Nedarim, Vows and Curses

Today we reach the end of the tractate Nedarim, which featured many in-depth discussions on the meaning of words and how they are to be taken seriously. So seriously do we take the concern of inadvertently vowing to do something and then failing do follow through, that the very first words of the Yom Kippur service, Kol Nidre, are a nullification of any and all future vows that may be uttered over the coming year. It has become part of Jewish tradition that on the days leading up to Rosh Hashanah or Yom Kippur, a ceremonial “release from vows” - hatarat nedarim - is performed.This much is familiar to most readers of Talmudology. But how many are familiar with another ceremony, this one called hatarat klallot - the nullification not of vows, but of curses?

The Old Jewish Cemetery in Marrakesh.

Hatarat Klallot in Marrakesh

A couple of weeks ago I was lucky enough to accompany a group of students from Yeshiva University’s Sacks-Herenstein Center for Values and Leadership on a trip to Morocco. It was while we were volunteering to help restore the Jewish Cemetery that one of the students found several printed leaves titled “Hatarat Klallot” in the community geniza, With the permission of the authorities, the student and I took several of these texts as souvenirs of a sort. But they are much more than that.

As you can see form the text above, the ceremony closely follows the language and style of the much more familiar hatarot nedarim that is performed to this day. But instead of announcing our regret at having vowed and then failing to follow through, hatarot klallot asks us to be released from any curses that others may have placed on us, or that we placed on others.

The text appears to have been composed by Rabbi Chaim Yossef David Azulai, better known by his acronym as the Chida (1724-1806) and may be found in his Tziporen Shamir. The Chida was born in Jerusalem from Moroccan ancestors, and while he was a noted talmudist, his world view was profoundly shaped by the Jewish mystical tradition, known as Kabbalah. Here are the opening words of his Hatarat Klallot (there are various versions), which is recited in front of three others who serve as a makeshift court:

We ask your honors to release us from any curses or rebukes, or forbidden things, or bad dreams and their bad interpretations, and any judgements against us, or any opportunity for bad things to occur, and any harsh or evil decrees, and all evil eyes that may have been cast against us or against any members of our households…

And the acting judges reply:

In the name of the heavenly court and in the name of the earthly court we hereby release you…from the effect of any curse or ill will or evil or any vow or any promise [made against you]…There is no longer any rebuke or any harmful phrase or witchcraft or nightmare or an evil interpretation of dreams. There is to be no trial [of you], there is no opportunity for evil, there are no bad strange thoughts or evil daydreams [against you]. There are no evil decrees, there is no evil eye cast by a man and none cast by a woman. There is no evil eye cast by those who hate you or those who love you. They are all annulled and decreed to be ineffective, as useless as a piece of broken pottery, a thing of no material substance. All types of evil eye are hereby removed from you and from your homes and are cast into the depths of the ocean…

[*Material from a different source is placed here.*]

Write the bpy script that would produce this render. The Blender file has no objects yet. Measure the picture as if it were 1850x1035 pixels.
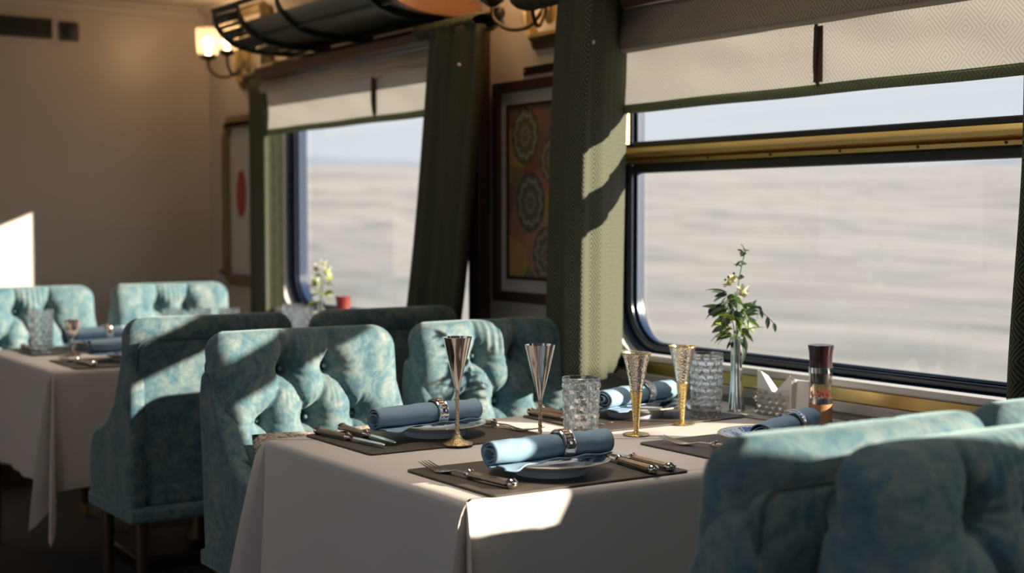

The Chida wrote that this was to be recited before Rosh Hashanah, but if you look carefully at the small print at the top of the image you will read:

It is the custom to say this in the Jerusalem synagogues of Bet El… and in those from the west [i.e. Morocco] every Friday before Shabbat

Presumably this was also a widespread custom in Morocco itself, or at least in Marrakech, where we found a dozen or so of these printed sheets in the geniza.

As we close Nedarim let us pause to remember the power of words to commit, their power to release, their power to curse, and their power to reassure that the future will be bright.